最初から付いていたファンは電源を入れると40デシベル程度です。
こちらが静音ファンに交換した後の計測値です。
前後の小さな山状のノイズは電源スイッチを入れた時と切った時です。
その間が稼働中ということですが、電源を付ける前とほぼ変わらない20dBを維持しています。

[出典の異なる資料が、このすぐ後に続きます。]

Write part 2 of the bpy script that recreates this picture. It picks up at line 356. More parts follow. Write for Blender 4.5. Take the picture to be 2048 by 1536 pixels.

数値上では元のファンから約半分程度静かになったことになります。
実際に起動して遊んだ感じとしては元のファンは掃除機、静音ファンはデスクトップPCの通常稼働時くらいの印象で、静音ファンの方も稼働中にファンが回ってる音は聞こえてきますが、ゲームのBGMの方がよく聞こえてファン音は気にならない程度になりました。
まとめ
電源、USBコントローラとI/O互換の変換基板、VGAモニタなどNAOMIがゲームセンターで現役稼働していた約20年前のパーツを極力使わず、2023年6月現在ネット通販や秋葉原でカンタンに手に入る周辺パーツを使ってJVS規格のNAOMIを起動~遊ぶことができるようになりました。
当時のパーツや本物の筐体を使って遊ぶのもロマンですが、現行品を多く使うことで手軽に遊べて不具合が生じても基板以外の周りのパーツは交換が容易になるのが何よりも便利で快適です。
NAOMIの場合、GD-ROM環境を構築したり後継モデルのNAOMI2だと今回試した方法が通用しなかったり事情が変わってくる可能性もありますが、初代NAOMIとカートリッジ版タイトルは今回の方法でお手軽に遊ぶことが出来ました。
JAMMAは分かるけどJVSよくわからん!という方も、実際やってみるとわりと簡単なので是非挑戦してみてください!